• MATERIAL TO PROCESS:
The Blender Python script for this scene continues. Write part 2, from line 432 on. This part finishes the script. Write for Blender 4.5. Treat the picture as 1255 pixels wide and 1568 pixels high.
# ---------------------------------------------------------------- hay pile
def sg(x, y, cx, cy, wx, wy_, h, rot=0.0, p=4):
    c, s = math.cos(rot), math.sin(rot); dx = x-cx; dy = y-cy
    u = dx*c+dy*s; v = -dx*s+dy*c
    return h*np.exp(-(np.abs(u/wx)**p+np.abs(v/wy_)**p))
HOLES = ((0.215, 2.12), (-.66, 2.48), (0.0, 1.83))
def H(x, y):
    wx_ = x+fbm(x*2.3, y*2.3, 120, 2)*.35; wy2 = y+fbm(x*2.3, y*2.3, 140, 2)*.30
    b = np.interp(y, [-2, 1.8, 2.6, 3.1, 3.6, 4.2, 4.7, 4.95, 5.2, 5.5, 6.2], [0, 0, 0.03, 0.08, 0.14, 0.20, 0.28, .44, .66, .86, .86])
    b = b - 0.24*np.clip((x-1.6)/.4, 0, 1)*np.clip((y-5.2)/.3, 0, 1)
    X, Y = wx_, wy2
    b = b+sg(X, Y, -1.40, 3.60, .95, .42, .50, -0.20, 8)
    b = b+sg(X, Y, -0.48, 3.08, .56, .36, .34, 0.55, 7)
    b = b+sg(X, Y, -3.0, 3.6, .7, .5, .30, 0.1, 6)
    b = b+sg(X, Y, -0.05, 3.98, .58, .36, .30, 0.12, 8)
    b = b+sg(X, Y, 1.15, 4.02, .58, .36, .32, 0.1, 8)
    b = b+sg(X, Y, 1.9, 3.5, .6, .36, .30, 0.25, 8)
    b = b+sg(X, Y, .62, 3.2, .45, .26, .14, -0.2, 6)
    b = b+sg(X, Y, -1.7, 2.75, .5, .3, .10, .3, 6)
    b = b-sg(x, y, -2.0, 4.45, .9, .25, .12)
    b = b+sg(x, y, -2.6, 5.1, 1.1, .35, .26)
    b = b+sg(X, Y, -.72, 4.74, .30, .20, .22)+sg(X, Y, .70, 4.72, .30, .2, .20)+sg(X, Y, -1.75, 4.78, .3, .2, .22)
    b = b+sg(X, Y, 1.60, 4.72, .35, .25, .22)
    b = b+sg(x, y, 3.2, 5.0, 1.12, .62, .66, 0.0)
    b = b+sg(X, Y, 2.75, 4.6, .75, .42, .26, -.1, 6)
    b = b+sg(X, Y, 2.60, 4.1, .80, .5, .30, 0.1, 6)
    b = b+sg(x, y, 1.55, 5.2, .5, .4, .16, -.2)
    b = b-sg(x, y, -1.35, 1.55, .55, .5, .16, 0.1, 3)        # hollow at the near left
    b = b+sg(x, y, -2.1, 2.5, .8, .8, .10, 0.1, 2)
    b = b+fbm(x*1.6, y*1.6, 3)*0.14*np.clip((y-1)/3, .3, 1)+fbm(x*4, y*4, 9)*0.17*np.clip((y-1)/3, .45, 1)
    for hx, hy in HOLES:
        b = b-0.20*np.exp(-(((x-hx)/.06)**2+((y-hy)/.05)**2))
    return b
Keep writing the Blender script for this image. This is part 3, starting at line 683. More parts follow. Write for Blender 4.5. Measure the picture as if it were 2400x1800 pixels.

• WRITTEN PROBLEM:
Return all the data exactly as given.

• EXERCISE RESULT:
The Blender Python script for this scene continues. Write part 2, from line 432 on. This part finishes the script. Write for Blender 4.5. Treat the picture as 1255 pixels wide and 1568 pixels high.
# ---------------------------------------------------------------- hay pile
def sg(x, y, cx, cy, wx, wy_, h, rot=0.0, p=4):
    c, s = math.cos(rot), math.sin(rot); dx = x-cx; dy = y-cy
    u = dx*c+dy*s; v = -dx*s+dy*c
    return h*np.exp(-(np.abs(u/wx)**p+np.abs(v/wy_)**p))
HOLES = ((0.215, 2.12), (-.66, 2.48), (0.0, 1.83))
def H(x, y):
    wx_ = x+fbm(x*2.3, y*2.3, 120, 2)*.35; wy2 = y+fbm(x*2.3, y*2.3, 140, 2)*.30
    b = np.interp(y, [-2, 1.8, 2.6, 3.1, 3.6, 4.2, 4.7, 4.95, 5.2, 5.5, 6.2], [0, 0, 0.03, 0.08, 0.14, 0.20, 0.28, .44, .66, .86, .86])
    b = b - 0.24*np.clip((x-1.6)/.4, 0, 1)*np.clip((y-5.2)/.3, 0, 1)
    X, Y = wx_, wy2
    b = b+sg(X, Y, -1.40, 3.60, .95, .42, .50, -0.20, 8)
    b = b+sg(X, Y, -0.48, 3.08, .56, .36, .34, 0.55, 7)
    b = b+sg(X, Y, -3.0, 3.6, .7, .5, .30, 0.1, 6)
    b = b+sg(X, Y, -0.05, 3.98, .58, .36, .30, 0.12, 8)
    b = b+sg(X, Y, 1.15, 4.02, .58, .36, .32, 0.1, 8)
    b = b+sg(X, Y, 1.9, 3.5, .6, .36, .30, 0.25, 8)
    b = b+sg(X, Y, .62, 3.2, .45, .26, .14, -0.2, 6)
    b = b+sg(X, Y, -1.7, 2.75, .5, .3, .10, .3, 6)
    b = b-sg(x, y, -2.0, 4.45, .9, .25, .12)
    b = b+sg(x, y, -2.6, 5.1, 1.1, .35, .26)
    b = b+sg(X, Y, -.72, 4.74, .30, .20, .22)+sg(X, Y, .70, 4.72, .30, .2, .20)+sg(X, Y, -1.75, 4.78, .3, .2, .22)
    b = b+sg(X, Y, 1.60, 4.72, .35, .25, .22)
    b = b+sg(x, y, 3.2, 5.0, 1.12, .62, .66, 0.0)
    b = b+sg(X, Y, 2.75, 4.6, .75, .42, .26, -.1, 6)
    b = b+sg(X, Y, 2.60, 4.1, .80, .5, .30, 0.1, 6)
    b = b+sg(x, y, 1.55, 5.2, .5, .4, .16, -.2)
    b = b-sg(x, y, -1.35, 1.55, .55, .5, .16, 0.1, 3)        # hollow at the near left
    b = b+sg(x, y, -2.1, 2.5, .8, .8, .10, 0.1, 2)
    b = b+fbm(x*1.6, y*1.6, 3)*0.14*np.clip((y-1)/3, .3, 1)+fbm(x*4, y*4, 9)*0.17*np.clip((y-1)/3, .45, 1)
    for hx, hy in HOLES:
        b = b-0.20*np.exp(-(((x-hx)/.06)**2+((y-hy)/.05)**2))
    return b
Keep writing the Blender script for this image. This is part 3, starting at line 683. More parts follow. Write for Blender 4.5. Measure the picture as if it were 2400x1800 pixels.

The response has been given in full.